Posted by Sari
Category 15, An SF book with a female main character: Emma Newman Before Mars
Emma will appear on this list another time, I interviewed her at Åcon, so I have been reading and re-reading her stuff this year. Before Mars is a story of Anna Kubrin, a geologist and an artist dispatched to the permanent base on Mars both to do geology and paint pictures for the millionaire financing the mission. From the beginning Anna feels something is off. She finds note from herself, and begins to wonder if she has been made to forget something or if she is going mad.
Before Mars is on the same continuum as Planetfall and After Atlas, and it has the same preoccupation with power structures and mental health as the other two novels. It is intense and paranoid and excellent. I especially appreciated the exploration of Anna's relationship with her infant child, the alienation of not feeling what you are told you must believe towards your offspring.
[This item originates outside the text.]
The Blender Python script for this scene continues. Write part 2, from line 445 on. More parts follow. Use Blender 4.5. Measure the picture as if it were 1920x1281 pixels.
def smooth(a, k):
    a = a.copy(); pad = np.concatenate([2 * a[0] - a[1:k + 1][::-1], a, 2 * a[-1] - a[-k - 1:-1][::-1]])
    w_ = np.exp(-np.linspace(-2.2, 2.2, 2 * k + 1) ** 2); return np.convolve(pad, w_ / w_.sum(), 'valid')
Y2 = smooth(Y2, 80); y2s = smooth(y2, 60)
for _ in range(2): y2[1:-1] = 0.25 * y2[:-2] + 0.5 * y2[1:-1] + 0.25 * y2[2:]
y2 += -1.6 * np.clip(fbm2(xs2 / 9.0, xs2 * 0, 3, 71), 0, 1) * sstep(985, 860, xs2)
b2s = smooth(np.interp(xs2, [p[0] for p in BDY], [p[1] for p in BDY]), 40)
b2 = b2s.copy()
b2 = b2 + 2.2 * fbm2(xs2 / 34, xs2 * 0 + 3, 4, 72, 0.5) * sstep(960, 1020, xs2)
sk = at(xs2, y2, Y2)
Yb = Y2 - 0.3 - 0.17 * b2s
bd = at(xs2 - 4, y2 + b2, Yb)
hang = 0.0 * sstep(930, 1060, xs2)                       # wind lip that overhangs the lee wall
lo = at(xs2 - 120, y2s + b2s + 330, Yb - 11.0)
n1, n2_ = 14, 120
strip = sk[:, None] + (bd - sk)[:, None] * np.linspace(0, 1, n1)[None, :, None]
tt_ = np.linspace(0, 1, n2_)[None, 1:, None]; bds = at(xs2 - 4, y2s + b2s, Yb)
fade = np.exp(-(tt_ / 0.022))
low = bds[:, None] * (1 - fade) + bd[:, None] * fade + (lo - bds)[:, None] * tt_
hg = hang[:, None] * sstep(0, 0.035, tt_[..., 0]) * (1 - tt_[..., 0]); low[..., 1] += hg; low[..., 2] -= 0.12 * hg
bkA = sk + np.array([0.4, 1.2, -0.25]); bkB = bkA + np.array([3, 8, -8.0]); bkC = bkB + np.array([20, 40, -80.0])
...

Category 35, Dystopian SF book: Kim Stanley Robinson: New York 2140
I did put this as number one on my Hugo ballot. I have loved almost everything Robinson has ever written, and this, I thought, was excellent look at society, economy and climate change with wonderful re-emagining New York as half-sunken city. In 2140, water levels have risen radically, but despite short periods of turmoil society has not collapsed. Capitalist economy has managed to keep inventing financial instruments which allow it keep reaping the benefits of others labour, and if and when a collapse comes the state will always bail them out. The cycle keeps going.
Robinson has multiple point of view characters from street urchings to hedge fund managers, hackers to broadcasters who all have a connection to the old Met Life building which - so very appropriately - is surrounded by water like rest of the Lower Manhattan, but still functions as an apartment building. There is treasure hunting, huge storm, an ice bear in a dirigible and plot to undermine the financial system of the country.
I hesitate to call this dystopia, though many have said so. The society has not collapsed due changing circumstances, there has been massive loss life, but humanity has kept going - locally and globally - so far. And the book is about revolution, people banding together to build a better future. I found it intriguing and inspiring, and loved, loved, loved the way Robinson depicts New York in this novel.
Pukka peppermint & licorice
So not a tea as such, but peppermint and licorice infusion made out of ethically sourcerd (according to the bag) licorice root and peppermint leaves. It is a funny taste. First you get a hit of the peppermint like with Mahgreb tea, and then you get this really, really sweet licorice after taste. I wasn't sure at first if I liked it but on reflection it works quite well. I might try this chilled in summer.